"Broetry is poetry for dudes," Brian McGackin writes in the introduction to his new collection of poems. "It's poetry for people who don't like poetry."
The slim volume draws inspiration from non-broets, McGackin tells Guy Raz, host of weekends on All Things Considered. Even the cover poem mirrors the famous William Carlos Williams work, "This is Just to Say," which Williams wrote as a sort-of refrigerator note to his spouse, apologizing for eating plums left in their icebox.
"A lot of poets have broetic qualities," he says. "Robert Frost liked baseball; he wrote about sports. His poetry was always very accessible. Even Shakespeare — Shakespeare was just writing about chicks."

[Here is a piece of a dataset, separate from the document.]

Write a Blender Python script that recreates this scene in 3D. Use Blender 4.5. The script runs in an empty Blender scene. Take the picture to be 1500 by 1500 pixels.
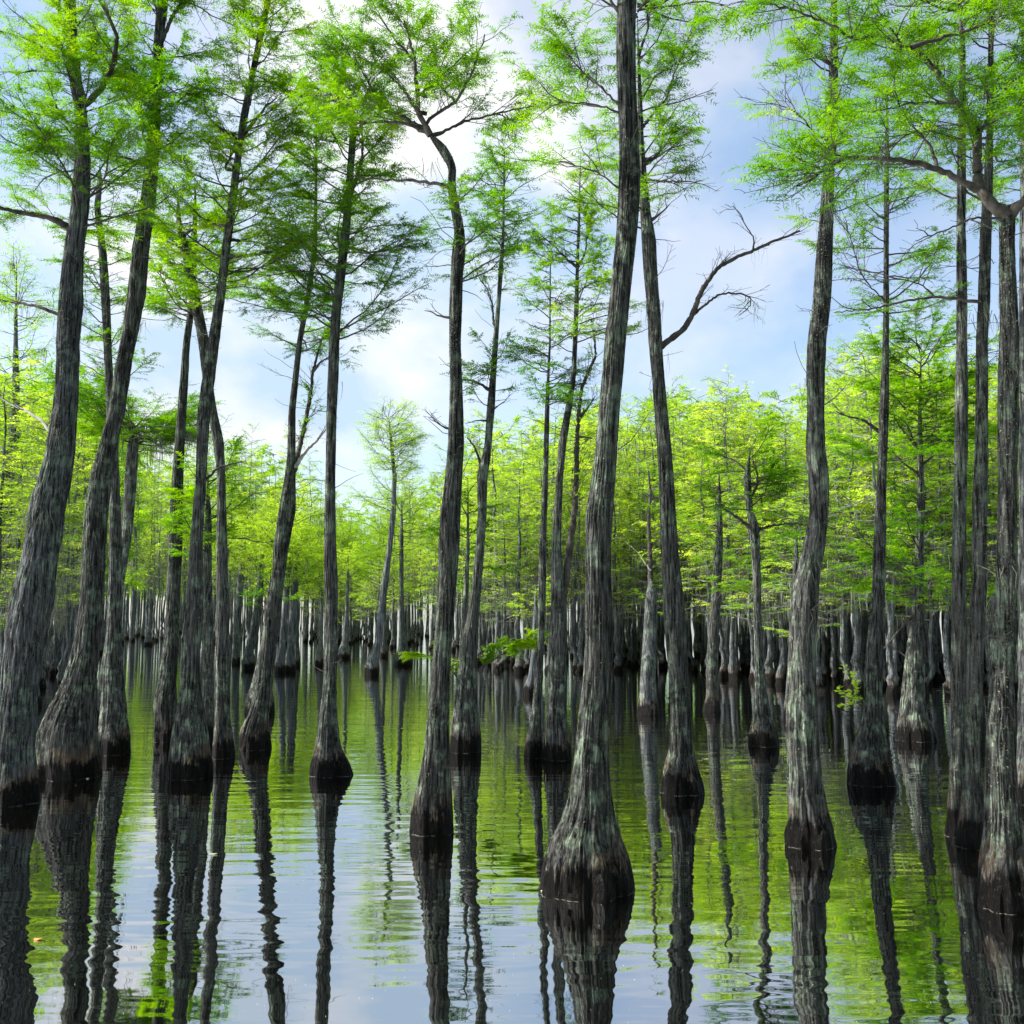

Broetry is divided into five loosely autobiographical sections: High School to Hangovers; Sophomoronic; Girls, Girls, Graduation; Extreme Poverty Is the New Poverty; and Twenty-Five to Life.
Each section contains a variety of sonnets, haikus, and rhyming and free-verse poems, including, "O Captain! My Captain America," "Ode to Taylor Swift," "On the Origin of Reese's" and "Why Do Buses Smell?"
"If you think you don't like poetry, you just haven't found a poem that's right for you," McGackin says. "Broetry is poetry that's right for you. Broetry is a literary chili cheeseburger."